Gretchen Windt, mezzo-soprano

Originally from Chicago, mezzo soprano Gretchen Windt has performed in operas and oratorios throughout the country. She was an Apprentice Artist with Sarasota Opera including mainstage performances of Die Fledermaus (Ida). She was an Apprentice Artist with the Utah Symphony & Opera; since completing her apprenticeship, she has returned to Utah Symphony & Opera for subsequent engagements. She was an Apprentice Artist with the Sugar Creek Symphony and Song Festival in Illinois and a Young Artist with Ohio Light Opera. She has performed regularly with Cincinnati Opera; highlights include mainstage performances of Golijov’s Ainadamar (Voice of the Fountain), the world premiere of Hailstork’s Rise For Freedom, and a touring production of The Magic Flute. She has performed with Opera Southwest, Chesapeake Chamber Opera, Opera Idaho, and various regional companies in Chicago including Bowen Park Opera, OperaModa, and DuPage Opera Theatre.
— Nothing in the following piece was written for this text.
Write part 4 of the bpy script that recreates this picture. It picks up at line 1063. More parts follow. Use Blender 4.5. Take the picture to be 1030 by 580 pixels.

Internationally, she performed the title role of La Cenerentola in Novafeltria, Italy with La Musica Lirica.  Recent performances include Salome (Page) with Utah Opera, Le Nozze di Figaro(Cherubino) with both Opera Idaho and University of Utah Lyric Opera Ensemble, Die Fledermaus(Prince Orlofsky) with Ohio Light Opera, and the title role in Massenet’s Cendrillon with University of Utah Lyric Opera Ensemble. Most recently, she completed a third season with Ohio Light Opera performing in productions including The Mikado (Pitti-Sing) and La Vie Parisienne (Métella) as a Resident Professional Artist. Ms. Windt recently graduated from the University of Utah with a Doctor of Musical Arts degree. In addition, she completed degrees at the University of Cincinnati-College Conservatory of Music (M.M. in voice/opera) and North Park University (B.M.E. in music education/voice) in Chicago, IL.